TASK OBJECTIVE ▸
Take each line containing the word "from" and copy it.

COLLECTED MATERIAL ▸
— START —

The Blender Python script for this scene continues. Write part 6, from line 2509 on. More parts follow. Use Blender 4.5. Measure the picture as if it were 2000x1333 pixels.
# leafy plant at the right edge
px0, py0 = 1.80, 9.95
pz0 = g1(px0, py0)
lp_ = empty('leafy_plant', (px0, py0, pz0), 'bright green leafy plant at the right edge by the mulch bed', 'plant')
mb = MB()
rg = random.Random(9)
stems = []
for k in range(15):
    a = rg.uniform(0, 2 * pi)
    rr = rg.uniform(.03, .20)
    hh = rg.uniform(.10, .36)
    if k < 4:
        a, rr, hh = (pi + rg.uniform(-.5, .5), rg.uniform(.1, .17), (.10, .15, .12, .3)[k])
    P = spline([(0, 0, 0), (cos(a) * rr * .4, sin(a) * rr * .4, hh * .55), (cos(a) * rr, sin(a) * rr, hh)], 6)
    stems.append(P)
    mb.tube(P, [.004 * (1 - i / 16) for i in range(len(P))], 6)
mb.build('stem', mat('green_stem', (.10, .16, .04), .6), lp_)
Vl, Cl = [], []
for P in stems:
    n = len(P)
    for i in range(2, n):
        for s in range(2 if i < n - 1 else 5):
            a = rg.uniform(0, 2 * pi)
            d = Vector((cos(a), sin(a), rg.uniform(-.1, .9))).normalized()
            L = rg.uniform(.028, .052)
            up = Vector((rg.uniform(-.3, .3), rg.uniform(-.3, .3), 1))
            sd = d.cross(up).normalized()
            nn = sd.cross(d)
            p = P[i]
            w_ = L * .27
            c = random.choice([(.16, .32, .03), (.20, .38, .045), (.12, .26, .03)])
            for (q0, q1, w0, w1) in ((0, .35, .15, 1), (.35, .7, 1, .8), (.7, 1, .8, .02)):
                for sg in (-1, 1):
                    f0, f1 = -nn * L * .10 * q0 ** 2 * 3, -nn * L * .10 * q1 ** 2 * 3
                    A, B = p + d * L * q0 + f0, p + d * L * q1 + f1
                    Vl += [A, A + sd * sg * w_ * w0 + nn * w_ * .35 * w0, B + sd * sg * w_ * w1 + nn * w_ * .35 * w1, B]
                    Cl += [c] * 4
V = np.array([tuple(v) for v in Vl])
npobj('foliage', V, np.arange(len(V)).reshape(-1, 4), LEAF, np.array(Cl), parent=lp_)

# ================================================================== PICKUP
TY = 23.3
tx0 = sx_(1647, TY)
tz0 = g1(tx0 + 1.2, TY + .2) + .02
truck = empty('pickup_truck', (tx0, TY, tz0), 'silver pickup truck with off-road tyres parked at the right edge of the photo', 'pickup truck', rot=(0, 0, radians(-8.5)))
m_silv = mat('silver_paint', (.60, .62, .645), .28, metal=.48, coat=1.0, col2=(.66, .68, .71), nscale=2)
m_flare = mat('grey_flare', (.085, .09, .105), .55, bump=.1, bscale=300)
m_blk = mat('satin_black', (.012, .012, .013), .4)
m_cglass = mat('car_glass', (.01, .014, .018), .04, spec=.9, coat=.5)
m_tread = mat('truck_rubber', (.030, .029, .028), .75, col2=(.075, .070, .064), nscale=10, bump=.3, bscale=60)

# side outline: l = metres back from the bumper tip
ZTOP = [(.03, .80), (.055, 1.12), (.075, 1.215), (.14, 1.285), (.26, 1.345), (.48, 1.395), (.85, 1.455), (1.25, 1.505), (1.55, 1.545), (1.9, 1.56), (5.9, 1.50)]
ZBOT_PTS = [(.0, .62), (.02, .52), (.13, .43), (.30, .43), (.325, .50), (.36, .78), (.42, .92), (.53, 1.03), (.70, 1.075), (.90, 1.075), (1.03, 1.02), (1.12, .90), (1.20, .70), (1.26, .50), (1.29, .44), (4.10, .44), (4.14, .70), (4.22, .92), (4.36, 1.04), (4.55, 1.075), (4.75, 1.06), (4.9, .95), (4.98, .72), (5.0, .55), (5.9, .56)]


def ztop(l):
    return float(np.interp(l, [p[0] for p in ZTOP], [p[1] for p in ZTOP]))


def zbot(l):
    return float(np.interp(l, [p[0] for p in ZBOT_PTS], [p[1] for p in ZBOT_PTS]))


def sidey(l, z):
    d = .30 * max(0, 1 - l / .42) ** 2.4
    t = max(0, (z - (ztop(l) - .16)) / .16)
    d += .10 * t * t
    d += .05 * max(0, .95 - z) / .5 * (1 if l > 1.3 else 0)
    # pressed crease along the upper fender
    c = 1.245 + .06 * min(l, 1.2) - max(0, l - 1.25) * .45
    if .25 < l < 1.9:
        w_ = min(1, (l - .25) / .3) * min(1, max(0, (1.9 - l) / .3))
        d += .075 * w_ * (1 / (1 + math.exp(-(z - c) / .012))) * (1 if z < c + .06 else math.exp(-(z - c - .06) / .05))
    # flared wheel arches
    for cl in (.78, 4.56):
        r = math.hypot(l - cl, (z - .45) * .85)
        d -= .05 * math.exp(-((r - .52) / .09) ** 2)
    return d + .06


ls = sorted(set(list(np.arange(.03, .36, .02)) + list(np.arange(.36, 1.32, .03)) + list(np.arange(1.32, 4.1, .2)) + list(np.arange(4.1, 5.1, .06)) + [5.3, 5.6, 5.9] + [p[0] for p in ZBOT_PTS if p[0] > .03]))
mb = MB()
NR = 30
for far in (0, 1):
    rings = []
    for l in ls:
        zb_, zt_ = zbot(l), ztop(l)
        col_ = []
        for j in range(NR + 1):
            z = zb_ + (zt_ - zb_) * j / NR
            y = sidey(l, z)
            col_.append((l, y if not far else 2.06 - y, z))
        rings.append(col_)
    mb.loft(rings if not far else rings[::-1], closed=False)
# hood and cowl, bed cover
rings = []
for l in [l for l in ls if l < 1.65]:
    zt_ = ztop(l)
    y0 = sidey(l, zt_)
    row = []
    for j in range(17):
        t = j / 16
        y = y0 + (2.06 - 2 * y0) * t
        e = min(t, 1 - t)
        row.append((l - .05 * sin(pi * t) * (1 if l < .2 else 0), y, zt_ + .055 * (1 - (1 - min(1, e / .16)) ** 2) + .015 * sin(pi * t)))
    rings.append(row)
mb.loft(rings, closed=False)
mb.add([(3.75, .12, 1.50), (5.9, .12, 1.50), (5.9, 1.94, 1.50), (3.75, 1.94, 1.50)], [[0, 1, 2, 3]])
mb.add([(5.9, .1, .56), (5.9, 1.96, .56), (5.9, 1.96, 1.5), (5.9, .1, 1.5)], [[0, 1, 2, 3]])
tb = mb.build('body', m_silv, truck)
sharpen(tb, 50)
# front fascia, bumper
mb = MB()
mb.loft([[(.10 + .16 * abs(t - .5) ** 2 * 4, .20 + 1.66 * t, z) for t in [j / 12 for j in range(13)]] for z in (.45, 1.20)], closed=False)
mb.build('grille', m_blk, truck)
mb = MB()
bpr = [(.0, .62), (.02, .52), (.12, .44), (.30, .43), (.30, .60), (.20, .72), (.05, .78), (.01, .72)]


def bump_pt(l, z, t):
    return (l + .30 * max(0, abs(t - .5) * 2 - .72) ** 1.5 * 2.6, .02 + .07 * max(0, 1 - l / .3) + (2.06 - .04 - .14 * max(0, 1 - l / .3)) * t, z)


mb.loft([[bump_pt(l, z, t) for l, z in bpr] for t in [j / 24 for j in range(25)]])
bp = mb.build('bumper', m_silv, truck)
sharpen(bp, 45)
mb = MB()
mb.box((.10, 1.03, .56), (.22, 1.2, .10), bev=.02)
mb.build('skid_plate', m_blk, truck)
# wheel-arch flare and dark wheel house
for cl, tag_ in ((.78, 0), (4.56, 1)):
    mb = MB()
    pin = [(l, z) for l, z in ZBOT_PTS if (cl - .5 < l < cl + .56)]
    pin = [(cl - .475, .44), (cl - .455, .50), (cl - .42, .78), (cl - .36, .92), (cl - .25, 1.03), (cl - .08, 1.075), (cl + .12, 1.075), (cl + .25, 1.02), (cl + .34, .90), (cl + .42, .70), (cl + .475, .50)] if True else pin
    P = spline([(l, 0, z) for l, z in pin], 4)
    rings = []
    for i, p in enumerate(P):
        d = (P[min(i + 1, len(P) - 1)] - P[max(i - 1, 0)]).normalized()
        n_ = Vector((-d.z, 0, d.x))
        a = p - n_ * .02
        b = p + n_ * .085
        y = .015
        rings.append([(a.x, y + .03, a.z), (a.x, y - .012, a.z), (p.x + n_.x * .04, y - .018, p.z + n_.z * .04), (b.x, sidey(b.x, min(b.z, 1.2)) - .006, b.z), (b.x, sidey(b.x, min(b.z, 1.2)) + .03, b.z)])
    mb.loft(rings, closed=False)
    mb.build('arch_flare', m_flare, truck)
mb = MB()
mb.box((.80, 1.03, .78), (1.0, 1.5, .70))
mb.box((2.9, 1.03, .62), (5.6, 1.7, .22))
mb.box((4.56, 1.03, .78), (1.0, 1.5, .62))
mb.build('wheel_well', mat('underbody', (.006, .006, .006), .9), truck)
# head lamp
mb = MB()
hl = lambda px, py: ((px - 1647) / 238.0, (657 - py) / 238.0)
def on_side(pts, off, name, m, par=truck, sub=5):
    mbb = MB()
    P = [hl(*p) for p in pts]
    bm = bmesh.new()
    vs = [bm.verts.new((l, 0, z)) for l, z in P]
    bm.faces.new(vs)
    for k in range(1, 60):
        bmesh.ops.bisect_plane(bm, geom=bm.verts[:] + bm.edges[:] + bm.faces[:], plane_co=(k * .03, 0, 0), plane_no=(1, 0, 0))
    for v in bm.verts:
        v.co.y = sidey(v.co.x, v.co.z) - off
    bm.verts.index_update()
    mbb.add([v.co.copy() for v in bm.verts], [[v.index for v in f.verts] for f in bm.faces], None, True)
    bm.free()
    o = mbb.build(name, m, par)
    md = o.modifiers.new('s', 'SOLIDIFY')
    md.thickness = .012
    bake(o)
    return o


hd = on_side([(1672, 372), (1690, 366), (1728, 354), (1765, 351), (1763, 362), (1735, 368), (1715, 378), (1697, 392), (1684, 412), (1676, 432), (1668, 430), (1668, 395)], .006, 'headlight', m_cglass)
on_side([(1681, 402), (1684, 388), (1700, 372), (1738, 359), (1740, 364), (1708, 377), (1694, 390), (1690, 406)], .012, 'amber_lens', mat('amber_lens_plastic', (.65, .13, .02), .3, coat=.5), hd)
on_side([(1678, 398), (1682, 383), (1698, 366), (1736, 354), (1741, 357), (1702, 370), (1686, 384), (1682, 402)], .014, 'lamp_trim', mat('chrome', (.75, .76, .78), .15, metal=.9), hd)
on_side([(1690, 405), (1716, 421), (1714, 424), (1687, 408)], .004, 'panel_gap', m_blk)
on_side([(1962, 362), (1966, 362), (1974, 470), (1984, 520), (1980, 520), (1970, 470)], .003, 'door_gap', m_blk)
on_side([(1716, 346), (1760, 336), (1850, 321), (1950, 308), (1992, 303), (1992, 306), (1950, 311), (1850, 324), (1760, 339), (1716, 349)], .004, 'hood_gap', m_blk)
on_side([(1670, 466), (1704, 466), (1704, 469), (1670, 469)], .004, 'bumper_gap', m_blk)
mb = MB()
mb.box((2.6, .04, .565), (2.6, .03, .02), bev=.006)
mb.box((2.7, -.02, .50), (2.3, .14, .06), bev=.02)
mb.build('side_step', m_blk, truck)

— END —

OUTPUT FOR THIS EXERCISE ▸
The Blender Python script for this scene continues. Write part 6, from line 2509 on. More parts follow. Use Blender 4.5. Measure the picture as if it were 2000x1333 pixels.
# side outline: l = metres back from the bumper tip